* START Given data *

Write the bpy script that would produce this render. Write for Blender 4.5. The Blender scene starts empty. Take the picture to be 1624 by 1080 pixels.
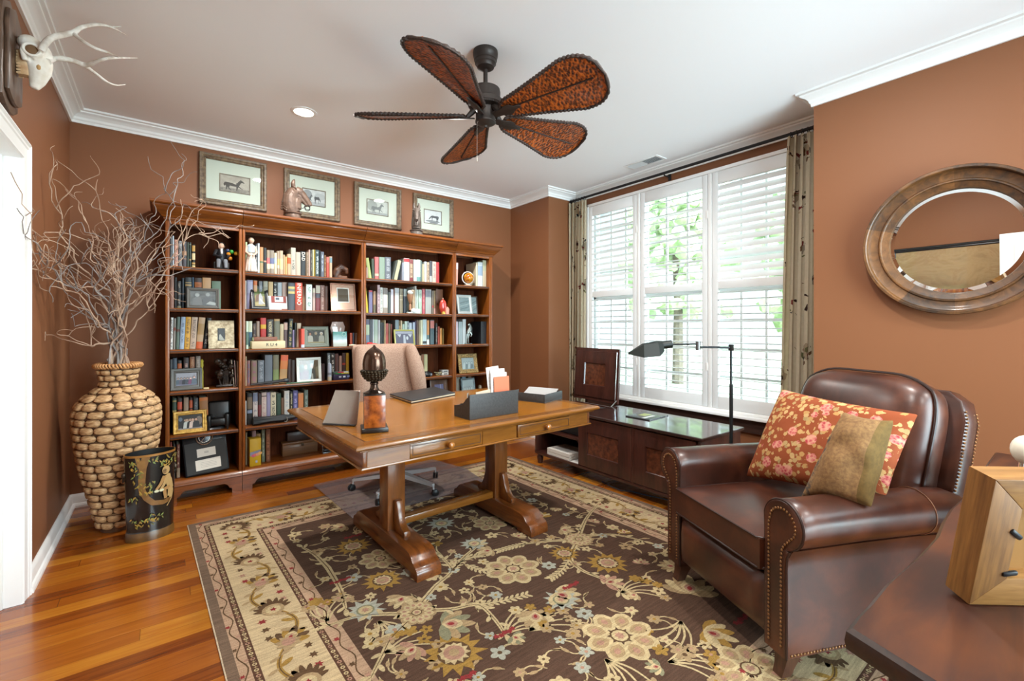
import bpy, bmesh, math, random
import numpy as np
from mathutils import Vector, Matrix, noise

R = math.radians
PI = math.pi
COL = bpy.context.scene.collection
rng = random.Random(11)

# ------------------------------------------------------------------ camera model (measured from the photograph, 1624x1080)
FPX, YAW, HZ, CX, CAMZ = 718.3, R(37.58), 517.85, 812.0, 1.245
_c, _s = math.cos(YAW), math.sin(YAW)

def ray(u, v):
    a = (u - CX) / FPX
    b = (HZ - v) / FPX
    return Vector((a * _c + _s, -a * _s + _c, b))

def onz(u, v, z):
    r = ray(u, v); t = (z - CAMZ) / r.z
    return Vector((r.x * t, r.y * t, z))

def ony(u, v, y):
    r = ray(u, v); t = y / r.y
    return Vector((r.x * t, y, CAMZ + r.z * t))

def onx(u, v, x):
    r = ray(u, v); t = x / r.x
    return Vector((x, r.y * t, CAMZ + r.z * t))

def onp(u, v, p0, n):
    r = ray(u, v); o = Vector((0, 0, CAMZ))
    return o + r * ((Vector(p0) - o).dot(n) / r.dot(n))

# ------------------------------------------------------------------ materials
def lin(h):
    h = h.lstrip('#')
    out = []
    for i in (0, 2, 4):
        c = int(h[i:i + 2], 16) / 255.0
        out.append(c / 12.92 if c <= 0.04045 else ((c + 0.055) / 1.055) ** 2.4)
    return (out[0], out[1], out[2], 1.0)

_M = {}

class NT:
    def __init__(self, name):
        self.m = bpy.data.materials.new(name)
        self.m.use_nodes = True
        self.t = self.m.node_tree
        self.b = self.t.nodes['Principled BSDF']
        self.out = self.t.nodes['Material Output']
    def n(self, kind, **kw):
        nd = self.t.nodes.new(kind)
        for k, v in kw.items():
            if k in nd.inputs:
                nd.inputs[k].default_value = v
            else:
                setattr(nd, k, v)
        return nd
    def l(self, a, b):
        self.t.links.new(a, b)
    def coord(self, scale=(1, 1, 1), kind='Object', rot=(0, 0, 0), loc=(0, 0, 0)):
        tc = self.n('ShaderNodeTexCoord')
        mp = self.n('ShaderNodeMapping')
        mp.inputs['Scale'].default_value = scale
        mp.inputs['Rotation'].default_value = rot
        mp.inputs['Location'].default_value = loc
        self.l(tc.outputs[kind], mp.inputs['Vector'])
        return mp.outputs['Vector']
    def noise(self, vec, scale=5, detail=3, rough=.5, dist=0):
        nd = self.n('ShaderNodeTexNoise')
        nd.inputs['Scale'].default_value = scale
        nd.inputs['Detail'].default_value = detail
        nd.inputs['Roughness'].default_value = rough
        nd.inputs['Distortion'].default_value = dist
        self.l(vec, nd.inputs['Vector'])
        return nd.outputs['Fac']
    def voro(self, vec, scale=5, feature='F1', rnd=1.0):
        nd = self.n('ShaderNodeTexVoronoi')
        nd.feature = feature
        nd.inputs['Scale'].default_value = scale
        nd.inputs['Randomness'].default_value = rnd
        self.l(vec, nd.inputs['Vector'])
        return nd
    def ramp(self, fac, stops, interp='LINEAR'):
        nd = self.n('ShaderNodeValToRGB')
        cr = nd.color_ramp
        cr.interpolation = interp
        while len(cr.elements) < len(stops):
            cr.elements.new(0.5)
        for e, (p, c) in zip(cr.elements, stops):
            e.position = p
            e.color = lin(c) if isinstance(c, str) else c
        self.l(fac, nd.inputs['Fac'])
        return nd.outputs['Color']
    def math(self, op, a, b=None, c=None):
        nd = self.n('ShaderNodeMath'); nd.operation = op
        for i, x in enumerate((a, b, c)):
            if x is None: continue
            if isinstance(x, (int, float)): nd.inputs[i].default_value = x
            else: self.l(x, nd.inputs[i])
        return nd.outputs[0]
    def mix(self, fac, a, b, blend='MIX'):
        nd = self.n('ShaderNodeMix'); nd.data_type = 'RGBA'; nd.blend_type = blend
        for i, x in ((0, fac), (6, a), (7, b)):
            if isinstance(x, (int, float)): nd.inputs[i].default_value = x
            elif isinstance(x, str): nd.inputs[i].default_value = lin(x)
            elif isinstance(x, tuple): nd.inputs[i].default_value = x
            else: self.l(x, nd.inputs[i])
        return nd.outputs[2]
    def sep(self, vec):
        nd = self.n('ShaderNodeSeparateXYZ'); self.l(vec, nd.inputs[0]); return nd.outputs
    def bump(self, h, strength=.3, dist=.01):
        nd = self.n('ShaderNodeBump')
        nd.inputs['Strength'].default_value = strength
        nd.inputs['Distance'].default_value = dist
        self.l(h, nd.inputs['Height'])
        self.l(nd.outputs['Normal'], self.b.inputs['Normal'])
    def base(self, col):
        if isinstance(col, str): self.b.inputs['Base Color'].default_value = lin(col)
        else: self.l(col, self.b.inputs['Base Color'])
    def props(self, rough=.5, metal=0, spec=.5, coat=0, coat_rough=.1):
        b = self.b
        if isinstance(rough, (int, float)): b.inputs['Roughness'].default_value = rough
        else: self.l(rough, b.inputs['Roughness'])
        b.inputs['Metallic'].default_value = metal
        b.inputs['Specular IOR Level'].default_value = spec
        b.inputs['Coat Weight'].default_value = coat
        b.inputs['Coat Roughness'].default_value = coat_rough

def flat(col, rough=.5, metal=0, spec=.5, coat=0):
    k = ('flat', col, rough, metal, spec, coat)
    if k not in _M:
        t = NT('plain_' + col.strip('#')); t.base(col); t.props(rough, metal, spec, coat); _M[k] = t.m
    return _M[k]

def speck(col, col2, scale=8, rough=.6, metal=0, bump=0, detail=4, coat=0, stretch=(1, 1, 1), lo=.35, hi=.65):
    k = ('speck', col, col2, scale, rough, metal, bump, coat, stretch, lo, hi)
    if k not in _M:
        t = NT('mottled_' + col.strip('#'))
        f = t.noise(t.coord(stretch), scale, detail, .6)
        t.base(t.ramp(f, [(lo, col), (hi, col2)])); t.props(rough, metal, coat=coat)
        if bump: t.bump(f, bump, .004)
        _M[k] = t.m
    return _M[k]

def wood(dark, light, axis='X', scale=1.0, rough=.35, coat=.15, contrast=(.35, .68), fine=.35, spec=.5):
    k = ('wood', dark, light, axis, scale, rough, coat, contrast, spec)
    if k not in _M:
        t = NT('wood_%s_%s' % (light.strip('#'), axis.lower()))
        st = {'X': (1.1, 14, 14), 'Y': (14, 1.1, 14), 'Z': (14, 14, 1.1)}[axis]
        v = t.coord(tuple(s * scale for s in st))
        f = t.noise(v, 1.6, 5, .6, .9)
        v2 = t.coord(tuple(s * scale * 5 for s in st))
        g = t.noise(v2, 2.2, 3, .6)
        h = t.math('ADD', t.math('MULTIPLY', f, 1 - fine), t.math('MULTIPLY', g, fine))
        t.base(t.ramp(h, [(contrast[0], dark), (contrast[1], light)]))
        t.props(rough, coat=coat, spec=spec)
        t.bump(g, .06, .002)
        _M[k] = t.m
    return _M[k]

def titled(col, ink, seed=0):
    """book cloth with blocks of small unreadable lettering marks on the spine"""
    k = ('titled', col, ink, seed)
    if k not in _M:
        t = NT('book_%s' % col.strip('#'))
        v = t.coord(kind='Generated')
        s = t.sep(v)
        ob = t.coord((150, 60, 190), loc=(seed * 3.1, 0, seed * 1.7))
        f = t.noise(ob, 1.0, 1, .5)
        big = t.noise(t.coord((0, 0, 22), loc=(0, 0, seed * 2.3)), 1.0, 1, .5)
        m = t.math('MULTIPLY', t.math('GREATER_THAN', f, .50), t.math('GREATER_THAN', big, .47))
        for val, op, lim in ((s[0], 'GREATER_THAN', .24), (s[0], 'LESS_THAN', .76), (s[2], 'GREATER_THAN', .07), (s[2], 'LESS_THAN', .93), (s[1], 'LESS_THAN', .08)):
            m = t.math('MULTIPLY', m, t.math(op, val, lim))
        t.base(t.mix(m, col, ink)); t.props(.5)
        _M[k] = t.m
    return _M[k]

def metal(col, rough=.3):
    return flat(col, rough, 1.0)

def thin_glass(name, tint='#ffffff', gloss=.08, rough=.0):
    k = ('glass', name, tint, gloss)
    if k not in _M:
        t = NT(name)
        tr = t.n('ShaderNodeBsdfTransparent'); tr.inputs['Color'].default_value = lin(tint)
        gl = t.n('ShaderNodeBsdfGlossy'); gl.inputs['Roughness'].default_value = rough
        fr = t.n('ShaderNodeFresnel'); fr.inputs['IOR'].default_value = 1.45
        mx = t.n('ShaderNodeMixShader')
        t.l(t.math('MULTIPLY', fr.outputs[0], gloss / .04 if gloss < 1 else 1.0), mx.inputs[0])
        t.l(tr.outputs[0], mx.inputs[1]); t.l(gl.outputs[0], mx.inputs[2])
        t.l(mx.outputs[0], t.out.inputs['Surface'])
        t.t.nodes.remove(t.b)
        _M[k] = t.m
    return _M[k]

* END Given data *

Reproduce exactly the run of lines that opens the listing and closes with the line holding "from mathutils import Vector, Matrix, noise". Pictures are excluded.

Write the bpy script that would produce this render. Write for Blender 4.5. The Blender scene starts empty. Take the picture to be 1624 by 1080 pixels.
import bpy, bmesh, math, random
import numpy as np
from mathutils import Vector, Matrix, noise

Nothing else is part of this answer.